To change the status quo, all of us as Agilists need to bring our whole self to work and to realize that the larger the organization, the more people we need to interact with. And that requires us to develop empathy towards others, to celebrate our differences, and be curious. Our identities have been shaped from various experiences inside and outside of work; why then should we leave our humanity behind for the eight hours a day we spend at work?

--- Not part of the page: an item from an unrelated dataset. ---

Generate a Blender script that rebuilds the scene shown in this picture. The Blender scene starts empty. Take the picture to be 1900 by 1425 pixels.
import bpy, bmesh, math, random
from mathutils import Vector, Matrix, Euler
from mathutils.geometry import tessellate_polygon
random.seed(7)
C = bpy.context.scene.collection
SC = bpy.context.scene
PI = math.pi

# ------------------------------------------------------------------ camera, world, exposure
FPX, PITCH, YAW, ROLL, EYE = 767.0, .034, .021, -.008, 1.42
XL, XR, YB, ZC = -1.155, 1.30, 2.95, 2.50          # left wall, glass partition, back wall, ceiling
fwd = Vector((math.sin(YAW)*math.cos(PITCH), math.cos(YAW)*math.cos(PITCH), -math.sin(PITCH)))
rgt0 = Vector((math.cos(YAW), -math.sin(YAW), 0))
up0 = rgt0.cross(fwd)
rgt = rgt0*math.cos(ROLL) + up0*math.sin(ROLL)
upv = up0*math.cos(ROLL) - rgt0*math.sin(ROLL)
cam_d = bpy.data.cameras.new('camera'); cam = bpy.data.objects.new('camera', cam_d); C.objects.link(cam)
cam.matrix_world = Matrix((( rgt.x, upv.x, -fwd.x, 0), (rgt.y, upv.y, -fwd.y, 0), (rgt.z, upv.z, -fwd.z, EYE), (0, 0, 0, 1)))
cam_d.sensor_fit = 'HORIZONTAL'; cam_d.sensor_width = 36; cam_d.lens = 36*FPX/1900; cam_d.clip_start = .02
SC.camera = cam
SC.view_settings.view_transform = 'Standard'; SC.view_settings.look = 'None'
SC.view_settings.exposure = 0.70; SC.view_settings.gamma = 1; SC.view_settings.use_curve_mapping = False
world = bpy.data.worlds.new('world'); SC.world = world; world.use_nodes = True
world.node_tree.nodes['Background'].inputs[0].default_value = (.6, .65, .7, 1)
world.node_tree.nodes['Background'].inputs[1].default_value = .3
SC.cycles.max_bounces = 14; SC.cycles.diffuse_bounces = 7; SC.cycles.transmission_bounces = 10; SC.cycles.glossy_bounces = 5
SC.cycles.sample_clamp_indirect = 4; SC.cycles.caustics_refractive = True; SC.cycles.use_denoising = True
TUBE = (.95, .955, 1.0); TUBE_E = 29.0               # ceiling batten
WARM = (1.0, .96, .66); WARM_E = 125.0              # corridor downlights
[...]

In every organization, employees at every level form communities. In Agile organizations, we encourage the formation of empowering communities that tap into the potential of knowledge workers and everyone that supports them. The manager is a steward, a coach and developer of people who values connection and impact on the world and the organization. Organizations at the forefront of technology and business stand to gain the most by leaving the old Eras behind and embrace the Era of Empathy. The more heart and soul we bring to work, the bigger the impact.

Wo(men) in Agile

Lack of diversity in technology organizations, and in top leadership, hinders our ability to develop empathy towards those with different opinions, and those of different ethnicities and gender. Which is why it is so important for all of us to do our part to open doors for women in tech and Agile. At the Women in Agile event at SAFe Summit 2017, Eric Willeke called for women, and men, to not just wait for the next Women in Agile breakfast, but to go out and spread the word and actually do something. Help women find their voices and seed new local communities. Mentor a girl and encourage her to embrace STEM. Especially if that girl is your daughter.